> _AIM_: Without including the pictures, copy out every line below.

--- Start of DATA EXTRACT ---

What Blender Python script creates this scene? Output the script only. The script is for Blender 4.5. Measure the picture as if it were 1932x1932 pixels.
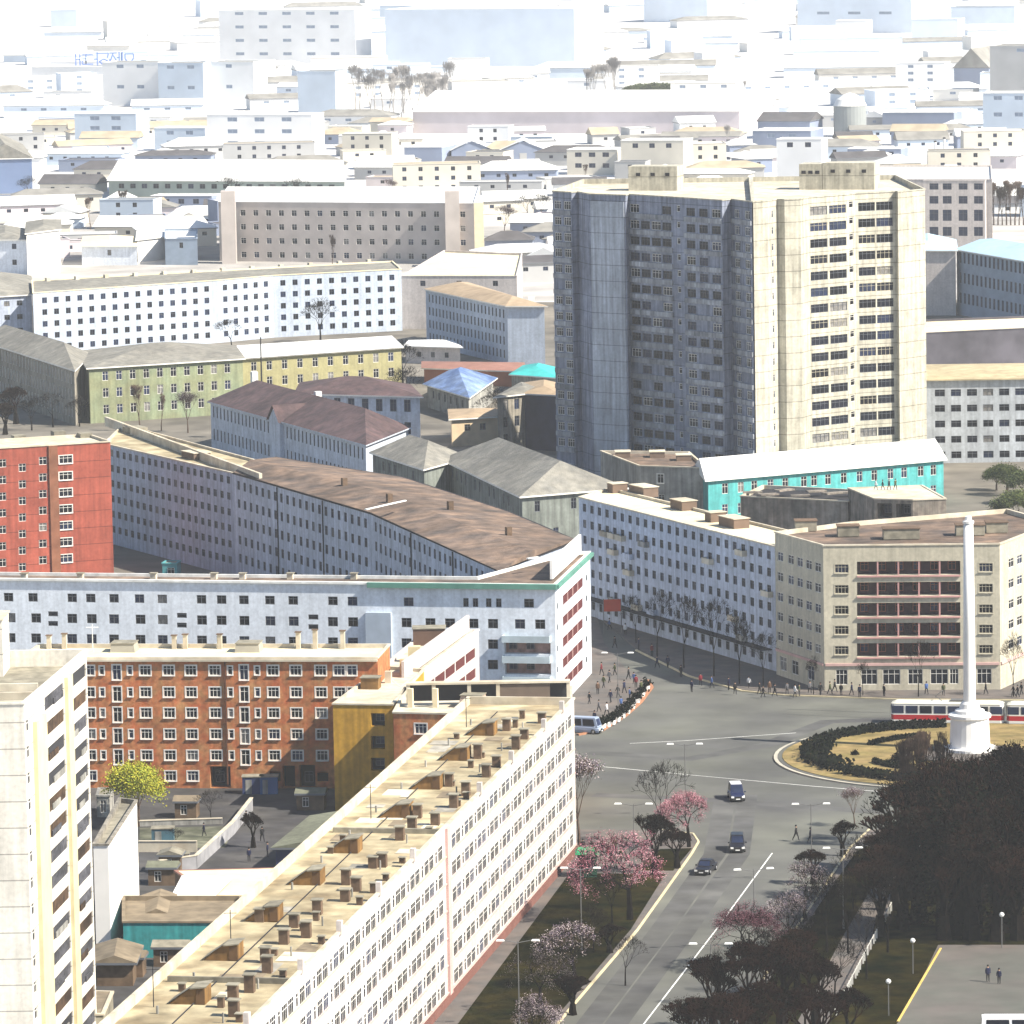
import bpy, math, random
from mathutils import Vector, Matrix
R = random.Random(7)
scn = bpy.context.scene
for o in list(bpy.data.objects): bpy.data.objects.remove(o)

# ------------------------------------------------------------ camera, sky, sun
F, CX, CY, CAMH = 10000.0, 966.0, 966.0, 117.0
PITCH, ROLL = math.atan(0.1266), 0.018
fwd = Vector((0, math.cos(PITCH), -math.sin(PITCH)))
right0 = Vector((1, 0, 0)); up0 = right0.cross(fwd)
right = right0 * math.cos(ROLL) - up0 * math.sin(ROLL)
up = right.cross(fwd)
CAM = Vector((0, 0, CAMH))
cam = bpy.data.cameras.new('camera'); camo = bpy.data.objects.new('camera', cam)
scn.collection.objects.link(camo); scn.camera = camo
cam.sensor_width = 36; cam.lens = 36 * F / 1932.0
cam.clip_start = 20; cam.clip_end = 30000
camo.matrix_world = Matrix.Translation(CAM) @ Matrix((right, up, -fwd)).transposed().to_4x4()

SUN_AZ, SUN_EL = math.radians(-24), math.radians(43)     # azimuth from +X, towards the camera
sdir = Vector((math.cos(SUN_AZ) * math.cos(SUN_EL), math.sin(SUN_AZ) * math.cos(SUN_EL), math.sin(SUN_EL)))
w = bpy.data.worlds.new('World'); scn.world = w; w.use_nodes = True
nt = w.node_tree
sky = nt.nodes.new('ShaderNodeTexSky'); sky.sky_type = 'NISHITA'; sky.sun_disc = False
sky.sun_elevation = SUN_EL; sky.sun_rotation = math.pi / 2 - SUN_AZ
sky.air_density = 1.2; sky.ozone_density = 4.0; sky.dust_density = 1.0
bg = nt.nodes['Background']; bg.inputs[1].default_value = 0.07
nt.links.new(sky.outputs[0], bg.inputs[0])
sl = bpy.data.lights.new('sun', 'SUN'); sl.energy = 5.0; sl.angle = math.radians(0.5); sl.color = (1.0, 0.93, 0.80)
so = bpy.data.objects.new('sun', sl); scn.collection.objects.link(so)
so.rotation_euler = sdir.to_track_quat('Z', 'Y').to_euler()
scn.view_settings.view_transform = 'Standard'; scn.view_settings.look = 'None'
scn.view_settings.exposure = 1.02; scn.view_settings.gamma = 1.0
scn.cycles.max_bounces = 4; scn.cycles.diffuse_bounces = 2; scn.cycles.glossy_bounces = 2; scn.cycles.volume_bounces = 1
HAZE_DENSITY, HAZE_COLOR = 0.00006, (0.92, 0.96, 1.0)

# ------------------------------------------------------------ pixel <-> world (photo read as 1932 px wide)
def P(px, py, h=0.0):
    d = fwd + right * ((px - CX) / F) - up * ((py - CY) / F)
    t = (h - CAMH) / d.z
    return CAM + d * t
def pix(v):
    q = Vector(v) - CAM; z = q.dot(fwd)
    return CX + F * q.dot(right) / z, CY - F * q.dot(up) / z
def scale_at(v): return F / (Vector(v) - CAM).dot(fwd)

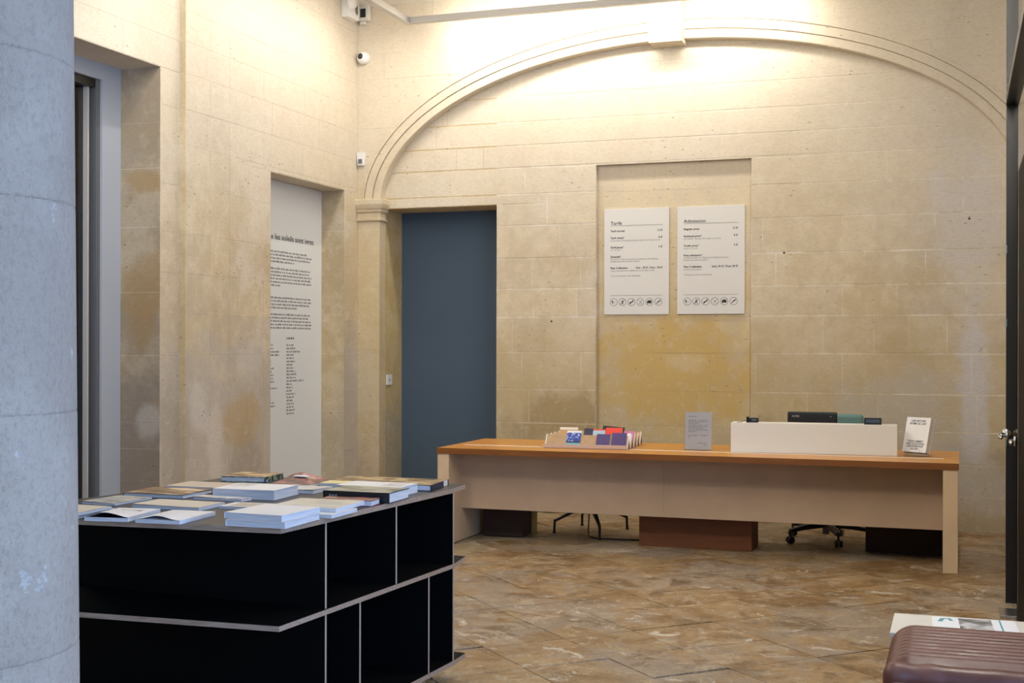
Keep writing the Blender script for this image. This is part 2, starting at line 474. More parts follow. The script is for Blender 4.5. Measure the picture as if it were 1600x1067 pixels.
def stone_mesh(name, poly, f, mat, gap=0.0016, cham=0.0010, depth=0.0020, jit=0.0006):
    """one ashlar block: polygon (a,b) in the wall's plane, f(a,b,d) -> world, d = proud of the mortar"""
    n = len(poly); cx = sum(p[0] for p in poly) / n; cy = sum(p[1] for p in poly) / n
    w = max(p[0] for p in poly) - min(p[0] for p in poly); h = max(p[1] for p in poly) - min(p[1] for p in poly)
    if w < 0.03 or h < 0.03: return None
    dj = depth + rs.uniform(-jit, jit)
    def sh(p, g): return (cx + (p[0] - cx) * (1 - 1.1 * g / w), cy + (p[1] - cy) * (1 - 2 * g / h))
    vs = [f(*sh(p, gap / 2), 0.0) for p in poly] + [f(*sh(p, gap / 2 + 0.0002), dj - cham) for p in poly] + [f(*sh(p, gap / 2 + cham), dj) for p in poly]
    fs = [list(range(2 * n, 3 * n))]
    for k in (0, n): fs += [(k + i, k + (i + 1) % n, k + n + (i + 1) % n, k + n + i) for i in range(n)]
    me = bpy.data.meshes.new(name); me.from_pydata(vs, [], fs); me.materials.append(M[mat])
    bm = bmesh.new(); bm.from_mesh(me); bmesh.ops.recalc_face_normals(bm, faces=bm.faces)
    # make the front face look along +d
    bm.faces.ensure_lookup_table()
    dvec = Vector(f(0, 0, 1)) - Vector(f(0, 0, 0))
    if bm.faces[0].normal.dot(dvec) < 0: bmesh.ops.reverse_faces(bm, faces=bm.faces)
    bm.to_mesh(me); bm.free()
    return me


def sub_rect(r, holes):
    """cut rectangular openings out of a block; returns rectangles"""
    out = [r]
    for (ha, hb, hc, hd) in holes:                       # a0,a1,b0,b1
        nxt = []
        for (a0, a1, b0, b1) in out:
            if a1 <= ha + 1e-4 or a0 >= hb - 1e-4 or b1 <= hc + 1e-4 or b0 >= hd - 1e-4:
                nxt.append((a0, a1, b0, b1)); continue
            if b1 > hd + 0.02: nxt.append((a0, a1, hd, b1))
            top = min(b1, hd)
            if a0 < ha - 0.02: nxt.append((a0, ha, b0, top))
            if a1 > hb + 0.02: nxt.append((hb, a1, b0, top))
            if b0 < hc - 0.02: nxt.append((max(a0, ha), min(a1, hb), b0, hc))
        out = nxt
    return out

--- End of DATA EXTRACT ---

> _OUTPUT BELOW_:
What Blender Python script creates this scene? Output the script only. The script is for Blender 4.5. Measure the picture as if it were 1932x1932 pixels.
import bpy, math, random
from mathutils import Vector, Matrix
R = random.Random(7)
scn = bpy.context.scene
for o in list(bpy.data.objects): bpy.data.objects.remove(o)

# ------------------------------------------------------------ camera, sky, sun
F, CX, CY, CAMH = 10000.0, 966.0, 966.0, 117.0
PITCH, ROLL = math.atan(0.1266), 0.018
fwd = Vector((0, math.cos(PITCH), -math.sin(PITCH)))
right0 = Vector((1, 0, 0)); up0 = right0.cross(fwd)
right = right0 * math.cos(ROLL) - up0 * math.sin(ROLL)
up = right.cross(fwd)
CAM = Vector((0, 0, CAMH))
cam = bpy.data.cameras.new('camera'); camo = bpy.data.objects.new('camera', cam)
scn.collection.objects.link(camo); scn.camera = camo
cam.sensor_width = 36; cam.lens = 36 * F / 1932.0
cam.clip_start = 20; cam.clip_end = 30000
camo.matrix_world = Matrix.Translation(CAM) @ Matrix((right, up, -fwd)).transposed().to_4x4()

SUN_AZ, SUN_EL = math.radians(-24), math.radians(43)     # azimuth from +X, towards the camera
sdir = Vector((math.cos(SUN_AZ) * math.cos(SUN_EL), math.sin(SUN_AZ) * math.cos(SUN_EL), math.sin(SUN_EL)))
w = bpy.data.worlds.new('World'); scn.world = w; w.use_nodes = True
nt = w.node_tree
sky = nt.nodes.new('ShaderNodeTexSky'); sky.sky_type = 'NISHITA'; sky.sun_disc = False
sky.sun_elevation = SUN_EL; sky.sun_rotation = math.pi / 2 - SUN_AZ
sky.air_density = 1.2; sky.ozone_density = 4.0; sky.dust_density = 1.0
bg = nt.nodes['Background']; bg.inputs[1].default_value = 0.07
nt.links.new(sky.outputs[0], bg.inputs[0])
sl = bpy.data.lights.new('sun', 'SUN'); sl.energy = 5.0; sl.angle = math.radians(0.5); sl.color = (1.0, 0.93, 0.80)
so = bpy.data.objects.new('sun', sl); scn.collection.objects.link(so)
so.rotation_euler = sdir.to_track_quat('Z', 'Y').to_euler()
scn.view_settings.view_transform = 'Standard'; scn.view_settings.look = 'None'
scn.view_settings.exposure = 1.02; scn.view_settings.gamma = 1.0
scn.cycles.max_bounces = 4; scn.cycles.diffuse_bounces = 2; scn.cycles.glossy_bounces = 2; scn.cycles.volume_bounces = 1
HAZE_DENSITY, HAZE_COLOR = 0.00006, (0.92, 0.96, 1.0)

# ------------------------------------------------------------ pixel <-> world (photo read as 1932 px wide)
def P(px, py, h=0.0):
    d = fwd + right * ((px - CX) / F) - up * ((py - CY) / F)
    t = (h - CAMH) / d.z
    return CAM + d * t
def pix(v):
    q = Vector(v) - CAM; z = q.dot(fwd)
    return CX + F * q.dot(right) / z, CY - F * q.dot(up) / z
def scale_at(v): return F / (Vector(v) - CAM).dot(fwd)

Keep writing the Blender script for this image. This is part 2, starting at line 474. More parts follow. The script is for Blender 4.5. Measure the picture as if it were 1600x1067 pixels.
def stone_mesh(name, poly, f, mat, gap=0.0016, cham=0.0010, depth=0.0020, jit=0.0006):
    """one ashlar block: polygon (a,b) in the wall's plane, f(a,b,d) -> world, d = proud of the mortar"""
    n = len(poly); cx = sum(p[0] for p in poly) / n; cy = sum(p[1] for p in poly) / n
    w = max(p[0] for p in poly) - min(p[0] for p in poly); h = max(p[1] for p in poly) - min(p[1] for p in poly)
    if w < 0.03 or h < 0.03: return None
    dj = depth + rs.uniform(-jit, jit)
    def sh(p, g): return (cx + (p[0] - cx) * (1 - 1.1 * g / w), cy + (p[1] - cy) * (1 - 2 * g / h))
    vs = [f(*sh(p, gap / 2), 0.0) for p in poly] + [f(*sh(p, gap / 2 + 0.0002), dj - cham) for p in poly] + [f(*sh(p, gap / 2 + cham), dj) for p in poly]
    fs = [list(range(2 * n, 3 * n))]
    for k in (0, n): fs += [(k + i, k + (i + 1) % n, k + n + (i + 1) % n, k + n + i) for i in range(n)]
    me = bpy.data.meshes.new(name); me.from_pydata(vs, [], fs); me.materials.append(M[mat])
    bm = bmesh.new(); bm.from_mesh(me); bmesh.ops.recalc_face_normals(bm, faces=bm.faces)
    # make the front face look along +d
    bm.faces.ensure_lookup_table()
    dvec = Vector(f(0, 0, 1)) - Vector(f(0, 0, 0))
    if bm.faces[0].normal.dot(dvec) < 0: bmesh.ops.reverse_faces(bm, faces=bm.faces)
    bm.to_mesh(me); bm.free()
    return me


def sub_rect(r, holes):
    """cut rectangular openings out of a block; returns rectangles"""
    out = [r]
    for (ha, hb, hc, hd) in holes:                       # a0,a1,b0,b1
        nxt = []
        for (a0, a1, b0, b1) in out:
            if a1 <= ha + 1e-4 or a0 >= hb - 1e-4 or b1 <= hc + 1e-4 or b0 >= hd - 1e-4:
                nxt.append((a0, a1, b0, b1)); continue
            if b1 > hd + 0.02: nxt.append((a0, a1, hd, b1))
            top = min(b1, hd)
            if a0 < ha - 0.02: nxt.append((a0, ha, b0, top))
            if a1 > hb + 0.02: nxt.append((hb, a1, b0, top))
            if b0 < hc - 0.02: nxt.append((max(a0, ha), min(a1, hb), b0, hc))
        out = nxt
    return out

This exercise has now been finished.